Andrea Popova, the CEO of CPGD, a directory and resource for brand builders, recently placed a PSA in her company’s newsletter, asking UGC creators to stop “spamming founders.” “I kindly ask that you avoid using CPGD as a way to mass-message founders,” she wrote. “I've been getting a lot of spammy emails from UGC creators and have heard several founders complain of the same.”

“It seemed these UGC creators were using the directory to find brands and then spam them with a ton of inbound,” she told Thingtesting. CPGD doesn’t list brand contact details on its website, but Popova suspects some creators were citing the directory as the place they discovered the brand.

“Now more than ever brands do need authentic content, and for better or worse, that’s something more people in the population are able to provide,” says Popova. “You don’t need a studio, you don’t need a model. You can have someone in their bedroom with their iPhone.”

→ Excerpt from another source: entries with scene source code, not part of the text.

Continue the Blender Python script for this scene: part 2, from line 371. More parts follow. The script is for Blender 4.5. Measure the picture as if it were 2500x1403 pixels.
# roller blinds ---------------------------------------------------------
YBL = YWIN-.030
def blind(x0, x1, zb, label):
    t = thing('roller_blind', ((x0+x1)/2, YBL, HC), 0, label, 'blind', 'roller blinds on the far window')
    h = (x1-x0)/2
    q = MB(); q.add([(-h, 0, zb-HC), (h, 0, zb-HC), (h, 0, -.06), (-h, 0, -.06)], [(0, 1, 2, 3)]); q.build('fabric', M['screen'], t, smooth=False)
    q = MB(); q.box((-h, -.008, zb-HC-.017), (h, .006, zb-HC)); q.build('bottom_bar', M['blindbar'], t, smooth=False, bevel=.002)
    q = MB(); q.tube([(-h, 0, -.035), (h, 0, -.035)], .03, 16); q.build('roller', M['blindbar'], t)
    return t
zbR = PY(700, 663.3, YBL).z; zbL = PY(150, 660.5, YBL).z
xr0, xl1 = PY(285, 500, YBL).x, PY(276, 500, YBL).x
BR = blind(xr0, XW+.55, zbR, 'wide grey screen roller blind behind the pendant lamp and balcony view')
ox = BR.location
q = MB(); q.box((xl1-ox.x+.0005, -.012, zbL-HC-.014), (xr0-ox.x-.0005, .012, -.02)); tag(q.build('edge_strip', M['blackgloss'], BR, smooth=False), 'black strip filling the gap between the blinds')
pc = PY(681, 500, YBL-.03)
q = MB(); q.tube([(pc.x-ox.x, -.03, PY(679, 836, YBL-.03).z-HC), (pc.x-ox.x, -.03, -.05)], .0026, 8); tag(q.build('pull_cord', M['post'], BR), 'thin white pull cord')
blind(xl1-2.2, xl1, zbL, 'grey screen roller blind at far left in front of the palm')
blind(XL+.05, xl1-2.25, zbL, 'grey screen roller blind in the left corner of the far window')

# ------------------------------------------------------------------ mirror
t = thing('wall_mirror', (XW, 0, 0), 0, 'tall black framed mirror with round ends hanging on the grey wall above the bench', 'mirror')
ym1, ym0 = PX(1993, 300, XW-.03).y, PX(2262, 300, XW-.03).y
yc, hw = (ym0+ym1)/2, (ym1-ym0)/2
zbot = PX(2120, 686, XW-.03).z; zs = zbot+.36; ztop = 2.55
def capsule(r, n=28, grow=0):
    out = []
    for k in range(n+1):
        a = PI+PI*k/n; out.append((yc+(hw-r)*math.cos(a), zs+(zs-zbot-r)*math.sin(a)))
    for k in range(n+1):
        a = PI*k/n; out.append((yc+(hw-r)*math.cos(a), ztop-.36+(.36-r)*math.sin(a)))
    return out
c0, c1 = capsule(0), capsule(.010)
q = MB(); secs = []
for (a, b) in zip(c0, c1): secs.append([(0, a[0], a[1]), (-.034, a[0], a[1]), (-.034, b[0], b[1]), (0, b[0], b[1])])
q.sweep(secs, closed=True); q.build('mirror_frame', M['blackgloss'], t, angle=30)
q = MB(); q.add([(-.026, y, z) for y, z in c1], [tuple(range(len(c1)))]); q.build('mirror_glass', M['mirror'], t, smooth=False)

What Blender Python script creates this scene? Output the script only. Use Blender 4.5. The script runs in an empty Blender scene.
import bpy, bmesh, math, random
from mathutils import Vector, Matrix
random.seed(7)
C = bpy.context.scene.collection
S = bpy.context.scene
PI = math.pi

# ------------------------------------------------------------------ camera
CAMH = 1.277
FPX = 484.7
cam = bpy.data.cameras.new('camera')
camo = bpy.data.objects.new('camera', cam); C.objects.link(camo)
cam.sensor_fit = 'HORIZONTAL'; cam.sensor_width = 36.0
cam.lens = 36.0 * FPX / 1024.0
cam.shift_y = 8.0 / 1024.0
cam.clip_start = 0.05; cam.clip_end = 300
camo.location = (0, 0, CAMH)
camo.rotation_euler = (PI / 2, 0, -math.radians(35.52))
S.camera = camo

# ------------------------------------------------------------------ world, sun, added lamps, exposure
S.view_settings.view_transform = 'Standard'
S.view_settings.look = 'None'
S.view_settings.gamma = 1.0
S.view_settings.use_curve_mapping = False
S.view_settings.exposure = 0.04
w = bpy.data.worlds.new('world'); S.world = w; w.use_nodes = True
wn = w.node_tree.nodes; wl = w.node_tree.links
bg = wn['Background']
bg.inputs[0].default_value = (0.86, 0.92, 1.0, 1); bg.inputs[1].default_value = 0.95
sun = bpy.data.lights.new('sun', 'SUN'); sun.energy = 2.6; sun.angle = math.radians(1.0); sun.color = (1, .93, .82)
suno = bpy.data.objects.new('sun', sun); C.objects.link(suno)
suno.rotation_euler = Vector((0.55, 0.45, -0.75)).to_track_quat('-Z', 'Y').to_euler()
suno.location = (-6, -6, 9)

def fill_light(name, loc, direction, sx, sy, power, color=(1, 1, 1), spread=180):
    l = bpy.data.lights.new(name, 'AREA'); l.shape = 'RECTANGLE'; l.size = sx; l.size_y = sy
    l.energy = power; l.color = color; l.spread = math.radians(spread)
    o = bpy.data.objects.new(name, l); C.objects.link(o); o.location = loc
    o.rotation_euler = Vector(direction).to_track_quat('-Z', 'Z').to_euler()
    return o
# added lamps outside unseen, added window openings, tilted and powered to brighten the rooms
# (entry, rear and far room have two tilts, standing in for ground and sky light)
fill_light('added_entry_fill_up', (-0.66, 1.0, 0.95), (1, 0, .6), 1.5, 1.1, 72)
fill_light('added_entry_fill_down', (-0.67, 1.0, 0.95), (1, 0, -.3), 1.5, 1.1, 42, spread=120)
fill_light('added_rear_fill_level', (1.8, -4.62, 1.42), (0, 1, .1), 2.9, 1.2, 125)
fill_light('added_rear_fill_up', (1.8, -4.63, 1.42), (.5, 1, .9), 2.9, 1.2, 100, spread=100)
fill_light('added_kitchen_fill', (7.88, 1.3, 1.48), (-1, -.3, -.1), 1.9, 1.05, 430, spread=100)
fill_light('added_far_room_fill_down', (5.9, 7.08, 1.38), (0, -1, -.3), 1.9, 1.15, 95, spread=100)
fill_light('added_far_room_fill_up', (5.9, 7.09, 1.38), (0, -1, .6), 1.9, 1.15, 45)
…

Is there a better way for brands and UGC creators to connect?

The issue for brands being bombarded with pitches from UGC creators is that it can be difficult and time consuming to vet which creators are actually a good fit for a brand, and will be able to create decent-quality content.

For shoppers it can become problematic too: how will they be able to tell which bits of UGC content were created from a love of a product, and which were driven by financial benefit?

“I wish there was a tool that more easily enabled or incentivized existing customers to create UGC of their own,” says Popova. She says that brands could offer things like discounts on future products in order to keep the relationships with their customers going, rather than paying a fee for one-off bits of content.

Tools like Bounty, a platform where TikTok users can earn money and rewards from brands by posting videos featuring products they have purchased from partnered brands, go some way to solving this problem. The startup raised $4.7 million last August to scale up its service.

Popova predicts that as the UGC market continues to saturate, brands will likely shift to working with agencies and platforms to find UGC creators, rather than responding to freelancers and cold pitches. “Brands will work more and more with the services where they can find UGC creators that are vetted and approved,” she says.